そんな反射的に「こわい」と感じてしまった人たちがつくった詩のひとつひとつに共感し、心が震え感動してしまうのだから、「こわい」と感じていたのはいったいなんだったのかと考え込んでしまった。

◆◆◆

あたりまえのことだけれど、彼らと僕らは同じ人間なんだよなあ、地続きなんだよなあと思う。
ただ、最後の最後、法を犯してしまうほどに張りさけてしまったかどうか。ただそこだけの違いなんだろうなあと。

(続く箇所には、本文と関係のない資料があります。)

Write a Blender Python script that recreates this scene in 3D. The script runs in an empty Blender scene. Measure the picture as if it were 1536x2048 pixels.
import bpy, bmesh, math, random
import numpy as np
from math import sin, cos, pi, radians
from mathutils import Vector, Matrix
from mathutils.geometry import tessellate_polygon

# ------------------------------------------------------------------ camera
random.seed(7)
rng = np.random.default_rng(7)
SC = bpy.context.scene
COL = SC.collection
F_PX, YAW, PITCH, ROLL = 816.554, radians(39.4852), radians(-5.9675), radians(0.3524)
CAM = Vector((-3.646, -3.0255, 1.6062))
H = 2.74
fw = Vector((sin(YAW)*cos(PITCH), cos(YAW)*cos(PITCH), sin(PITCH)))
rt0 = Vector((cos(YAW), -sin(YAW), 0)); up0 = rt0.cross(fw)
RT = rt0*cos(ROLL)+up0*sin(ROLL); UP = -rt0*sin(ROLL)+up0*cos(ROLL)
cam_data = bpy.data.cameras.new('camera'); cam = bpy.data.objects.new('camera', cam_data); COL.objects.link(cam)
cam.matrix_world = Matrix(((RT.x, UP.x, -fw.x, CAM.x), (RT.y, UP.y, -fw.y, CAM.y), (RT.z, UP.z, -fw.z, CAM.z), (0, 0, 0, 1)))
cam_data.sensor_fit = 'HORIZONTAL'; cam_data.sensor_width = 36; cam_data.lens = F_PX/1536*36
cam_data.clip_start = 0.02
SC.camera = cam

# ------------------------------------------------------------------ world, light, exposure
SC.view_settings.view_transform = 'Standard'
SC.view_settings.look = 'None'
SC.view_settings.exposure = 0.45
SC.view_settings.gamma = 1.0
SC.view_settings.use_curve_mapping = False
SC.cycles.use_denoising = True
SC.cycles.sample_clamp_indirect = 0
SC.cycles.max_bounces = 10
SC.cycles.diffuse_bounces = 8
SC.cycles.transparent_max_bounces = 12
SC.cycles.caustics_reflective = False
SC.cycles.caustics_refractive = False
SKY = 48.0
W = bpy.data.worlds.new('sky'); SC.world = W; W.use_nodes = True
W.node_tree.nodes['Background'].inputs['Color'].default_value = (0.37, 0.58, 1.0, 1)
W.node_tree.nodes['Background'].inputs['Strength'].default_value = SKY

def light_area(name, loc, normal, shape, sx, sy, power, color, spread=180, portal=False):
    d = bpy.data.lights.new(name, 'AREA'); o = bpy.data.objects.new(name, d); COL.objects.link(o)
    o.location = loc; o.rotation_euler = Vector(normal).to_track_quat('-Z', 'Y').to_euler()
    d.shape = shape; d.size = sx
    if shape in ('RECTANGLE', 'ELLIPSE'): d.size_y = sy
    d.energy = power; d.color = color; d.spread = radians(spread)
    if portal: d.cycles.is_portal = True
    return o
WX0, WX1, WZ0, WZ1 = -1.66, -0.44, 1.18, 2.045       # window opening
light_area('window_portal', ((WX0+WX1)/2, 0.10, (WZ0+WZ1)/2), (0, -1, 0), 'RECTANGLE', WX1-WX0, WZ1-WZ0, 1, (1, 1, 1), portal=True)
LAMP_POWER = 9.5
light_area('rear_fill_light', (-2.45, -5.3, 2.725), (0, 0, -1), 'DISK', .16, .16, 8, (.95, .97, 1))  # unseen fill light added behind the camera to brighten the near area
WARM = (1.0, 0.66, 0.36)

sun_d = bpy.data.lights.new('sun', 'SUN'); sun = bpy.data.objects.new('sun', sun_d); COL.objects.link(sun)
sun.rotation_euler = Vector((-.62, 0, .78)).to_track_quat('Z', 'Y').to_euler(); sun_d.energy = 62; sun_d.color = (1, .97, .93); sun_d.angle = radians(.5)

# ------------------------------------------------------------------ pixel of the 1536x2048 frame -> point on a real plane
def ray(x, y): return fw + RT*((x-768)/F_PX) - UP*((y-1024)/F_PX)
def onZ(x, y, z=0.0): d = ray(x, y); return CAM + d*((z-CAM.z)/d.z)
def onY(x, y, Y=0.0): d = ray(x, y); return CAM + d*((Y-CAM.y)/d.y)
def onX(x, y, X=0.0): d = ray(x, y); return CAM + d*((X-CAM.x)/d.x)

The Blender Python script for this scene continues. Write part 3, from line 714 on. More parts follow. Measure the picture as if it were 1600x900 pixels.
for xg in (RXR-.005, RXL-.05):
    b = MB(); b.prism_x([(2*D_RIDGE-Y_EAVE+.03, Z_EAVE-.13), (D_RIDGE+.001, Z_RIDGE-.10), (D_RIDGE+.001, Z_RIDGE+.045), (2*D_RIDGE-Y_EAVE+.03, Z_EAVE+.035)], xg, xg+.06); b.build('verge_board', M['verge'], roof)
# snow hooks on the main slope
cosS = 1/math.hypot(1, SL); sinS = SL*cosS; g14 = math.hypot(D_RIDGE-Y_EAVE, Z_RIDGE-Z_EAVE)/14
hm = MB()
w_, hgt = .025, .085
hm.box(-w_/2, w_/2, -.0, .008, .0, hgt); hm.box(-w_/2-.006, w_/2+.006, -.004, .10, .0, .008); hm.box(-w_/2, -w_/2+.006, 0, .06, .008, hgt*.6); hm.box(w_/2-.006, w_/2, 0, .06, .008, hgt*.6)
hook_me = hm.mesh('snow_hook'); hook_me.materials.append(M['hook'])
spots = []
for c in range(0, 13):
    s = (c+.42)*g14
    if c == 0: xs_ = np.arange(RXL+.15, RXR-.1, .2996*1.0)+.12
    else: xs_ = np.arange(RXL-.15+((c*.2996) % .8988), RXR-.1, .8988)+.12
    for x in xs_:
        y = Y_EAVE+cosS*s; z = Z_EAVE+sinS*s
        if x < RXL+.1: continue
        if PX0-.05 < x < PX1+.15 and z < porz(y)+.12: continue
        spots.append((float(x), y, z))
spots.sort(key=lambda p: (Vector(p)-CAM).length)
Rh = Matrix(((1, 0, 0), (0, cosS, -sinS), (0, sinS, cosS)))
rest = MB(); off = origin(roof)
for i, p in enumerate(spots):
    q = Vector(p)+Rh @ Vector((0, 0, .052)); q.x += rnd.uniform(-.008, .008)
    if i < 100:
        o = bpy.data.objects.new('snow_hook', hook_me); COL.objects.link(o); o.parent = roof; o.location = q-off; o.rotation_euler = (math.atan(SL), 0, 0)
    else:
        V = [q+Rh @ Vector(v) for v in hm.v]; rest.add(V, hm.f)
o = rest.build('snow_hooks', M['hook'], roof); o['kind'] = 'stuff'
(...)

むじゃきに笑う。すなおに喜ぶ。ほんきで怒る。苦しいと訴える。
悲しみに涙する。いやだよと拒否する。助けてと声に出す。
日常のなかにある、ごくあたりまえのこと。

そんなあたりまえの感情を、あたりまえに出せない子どもたちがいます。
感情は鬱屈し、溜めこまれ、抑えきれないほどの圧力となり、
爆発して、時に不幸な犯罪を引きおこしてしまいます。 p2
彼らは一度も耕されたことのない荒れ地だった。ほんのちょっと鍬を入れ、水をやるだけで、こんなにも伸びるのだ。たくさんのつぼみをつけ、ときに花を咲かせ、実までならせることもある。他者を思いやる心まで育つのだ。彼らの伸びしろは驚異的だ。出発点が、限りなくゼロに近かったり、時にはマイナスだったりするから、目に見える伸びの大きさには、目をみはらされる。
こんな可能性があったのに、いままで世間は、彼らをどう扱ってきたのだろう。このような教育を、もしずっと前に受けることができていたら、彼らだって、ここに来ないですんだのかもしれない。被害者も出さずに、すんだのかもしれない。「弱者」を加害者にも被害者にもする社会というものの歪みを、無念に思わずにはいられない。 p148

あたりまえの感情を押さえ込んで、その社会からこぼれ落ちないように、はみ出さないように。そう思えば思うほど、苦しくなり、体も心も悲鳴を上げてしまう。
結果、爆発し、こぼれ落ち、はみ出してしまうパラドクス。

ごくあたりまえのことがあたりまえではなく、特別なこと、あるいは禁止されていたり、タブーになっていることは少なくないと思う。僕自身もそうだった。

思うのは、他者の感情を押さえ込もうとする人もまた抑圧されてきた人なんだよなあと。その抑圧されてきた年月の長さにため息が出る。

あんまりだなあ。あんまりだよなあって。
生きている間に自分にはなにができるんかな〜。